*What is expected*
Return the full listing exactly as it is written.
# # #
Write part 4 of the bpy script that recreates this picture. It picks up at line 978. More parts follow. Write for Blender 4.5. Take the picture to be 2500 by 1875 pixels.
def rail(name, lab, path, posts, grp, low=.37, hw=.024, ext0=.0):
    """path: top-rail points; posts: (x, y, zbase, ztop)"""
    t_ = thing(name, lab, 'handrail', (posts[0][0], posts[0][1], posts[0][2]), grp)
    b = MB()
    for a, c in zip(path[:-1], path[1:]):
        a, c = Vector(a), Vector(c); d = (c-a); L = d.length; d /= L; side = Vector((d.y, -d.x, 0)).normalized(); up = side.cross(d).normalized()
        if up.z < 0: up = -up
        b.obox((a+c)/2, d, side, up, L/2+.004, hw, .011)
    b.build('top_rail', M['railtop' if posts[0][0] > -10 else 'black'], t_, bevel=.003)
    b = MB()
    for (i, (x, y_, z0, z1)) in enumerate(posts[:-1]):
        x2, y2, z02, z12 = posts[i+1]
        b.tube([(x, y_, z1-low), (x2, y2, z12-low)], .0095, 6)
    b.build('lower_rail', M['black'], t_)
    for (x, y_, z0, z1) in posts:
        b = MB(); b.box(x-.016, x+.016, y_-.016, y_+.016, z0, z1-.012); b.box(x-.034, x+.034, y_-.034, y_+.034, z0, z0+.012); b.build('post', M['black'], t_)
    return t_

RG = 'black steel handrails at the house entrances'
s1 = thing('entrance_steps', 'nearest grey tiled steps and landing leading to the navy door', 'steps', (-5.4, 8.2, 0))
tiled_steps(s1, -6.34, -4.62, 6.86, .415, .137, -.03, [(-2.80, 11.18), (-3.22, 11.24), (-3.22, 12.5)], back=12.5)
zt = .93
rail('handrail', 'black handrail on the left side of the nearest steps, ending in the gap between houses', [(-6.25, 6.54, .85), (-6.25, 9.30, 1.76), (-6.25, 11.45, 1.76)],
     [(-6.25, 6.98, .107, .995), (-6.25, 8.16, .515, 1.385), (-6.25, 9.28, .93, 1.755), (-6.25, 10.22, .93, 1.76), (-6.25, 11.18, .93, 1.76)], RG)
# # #
*Response to the exercise*
Write part 4 of the bpy script that recreates this picture. It picks up at line 978. More parts follow. Write for Blender 4.5. Take the picture to be 2500 by 1875 pixels.
def rail(name, lab, path, posts, grp, low=.37, hw=.024, ext0=.0):
    """path: top-rail points; posts: (x, y, zbase, ztop)"""
    t_ = thing(name, lab, 'handrail', (posts[0][0], posts[0][1], posts[0][2]), grp)
    b = MB()
    for a, c in zip(path[:-1], path[1:]):
        a, c = Vector(a), Vector(c); d = (c-a); L = d.length; d /= L; side = Vector((d.y, -d.x, 0)).normalized(); up = side.cross(d).normalized()
        if up.z < 0: up = -up
        b.obox((a+c)/2, d, side, up, L/2+.004, hw, .011)
    b.build('top_rail', M['railtop' if posts[0][0] > -10 else 'black'], t_, bevel=.003)
    b = MB()
    for (i, (x, y_, z0, z1)) in enumerate(posts[:-1]):
        x2, y2, z02, z12 = posts[i+1]
        b.tube([(x, y_, z1-low), (x2, y2, z12-low)], .0095, 6)
    b.build('lower_rail', M['black'], t_)
    for (x, y_, z0, z1) in posts:
        b = MB(); b.box(x-.016, x+.016, y_-.016, y_+.016, z0, z1-.012); b.box(x-.034, x+.034, y_-.034, y_+.034, z0, z0+.012); b.build('post', M['black'], t_)
    return t_

RG = 'black steel handrails at the house entrances'
s1 = thing('entrance_steps', 'nearest grey tiled steps and landing leading to the navy door', 'steps', (-5.4, 8.2, 0))
tiled_steps(s1, -6.34, -4.62, 6.86, .415, .137, -.03, [(-2.80, 11.18), (-3.22, 11.24), (-3.22, 12.5)], back=12.5)
zt = .93
rail('handrail', 'black handrail on the left side of the nearest steps, ending in the gap between houses', [(-6.25, 6.54, .85), (-6.25, 9.30, 1.76), (-6.25, 11.45, 1.76)],
     [(-6.25, 6.98, .107, .995), (-6.25, 8.16, .515, 1.385), (-6.25, 9.28, .93, 1.755), (-6.25, 10.22, .93, 1.76), (-6.25, 11.18, .93, 1.76)], RG)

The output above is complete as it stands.